男子高校生が”童貞を捨てる”ため、援助交際で性経験を得ようとしたが、詐欺グループの罠に引っかかり、110万元(約300万円)を騙し取られるという事件が起こった。
警察の調べでは、被害にあったのは、シングルマザーの家庭で育った17歳の少年で、教員を務める母親の厳格な教育のため、これまで男女交際の経験はなく、異性への強い好奇心から、このような事態に陥ってしまったという。
調べに対し少年は、Skypeで知り合った女性と会う約束をしたが、約束の場所に女性は現れず、電話で「警察のおとり捜査を避けるため、身元を証明してからでないと会えない」などと話し、少年にキャッシュカードを用意するよう指示したという。
少年は女の指示に対し、微塵の疑いを抱くこともなく、一度家に戻ると母親のキャッシュカードを持ち出した。ATMでは、指示されるがまま2万9000元(約8万1000円)を振り込んだのだが、少年はその時点でも自分がだまされていることに気づくことはなかった。
更に詐欺グループは、少年の操作でATMのシステムが故障するように、仕向けた。少年は、身元証明ができず、女性に会えなかったとがっかりして帰宅。
しかし翌日、やくざの親分を名乗る男から「システムを故障させた。300万弁償しろ。」という電話があり、母親の名前や個人情報も並べて、「できなければ母親に請求する。援助交際をしようとしたこともばらす。」などと脅されたという。
男の話を鵜呑みにし、恐ろしくなった少年に、今度は「金融交易センター」を名乗る男から電話がかかってきた。
「キャッシュカードを送って、こちらに操作させてくれれば、システムを回復させ、問題を解決する」というのだ。
事が公けになるのを恐れた少年は、よく考えもせずに、キャッシュカードとパスワードなどの資料を送ってしまったという。
5月始め、母親が給料の入金の確認に行くと、あるはずの預金がなくなっていたため、驚いて通報。
警察の調べで、息子が振り込みをしたことが分かり、問い詰めると、詐欺グループに騙されたことが分かった。
この間、10日。既に57回もお金が引き出されており、損害は110万元(約300万円)になっていた。
どこかで冷静になれば分かりそうなものだが、純粋すぎたのか、後ろめたさから冷静になれなかったのか。
17歳。性への好奇心がムクムクと育つ時期ではある。
雑誌には恋愛特集や、初体験の平均年齢などがあって、高校生にもなれば彼氏彼女がいるのが当たり前。いなければ、遅れているような気がして無理に恋愛をしたり、セックスをしたり、という若者もいることだろう。

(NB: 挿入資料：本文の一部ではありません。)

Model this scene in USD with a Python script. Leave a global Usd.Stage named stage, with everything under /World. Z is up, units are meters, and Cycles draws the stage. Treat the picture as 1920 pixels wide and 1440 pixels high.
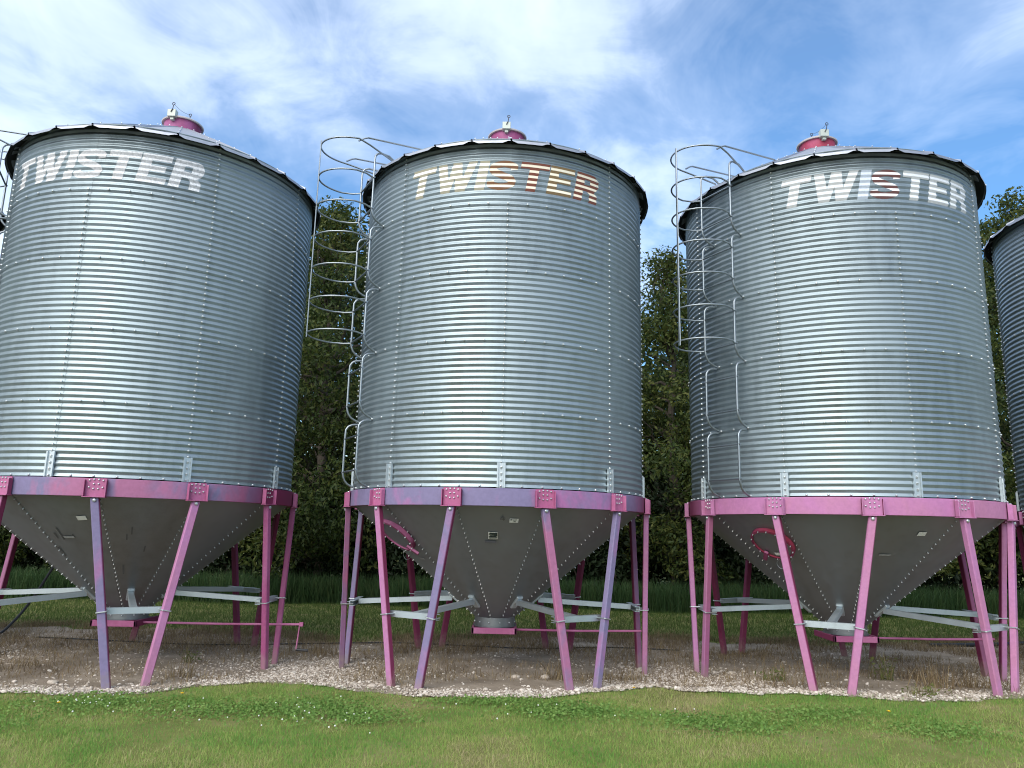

しかし、不特定多数とのセックス、コンドームの不使用など、知識不足が原因で、現在若者たちを中心に性感染症や望まない妊娠などが増えているという。
『中年童貞~少子化時代の恋愛格差~』の著者、全国童貞連合の会長の渡部伸氏はホームページにある童貞ステップアップの中でこう語る。
「好きでもない相手と安易に童貞を捨てちゃいかんぞ!自分を、そして何より相手のことを大切にしろ。」
興味本位で性経験を持とうとした若者。その結果がこれだ。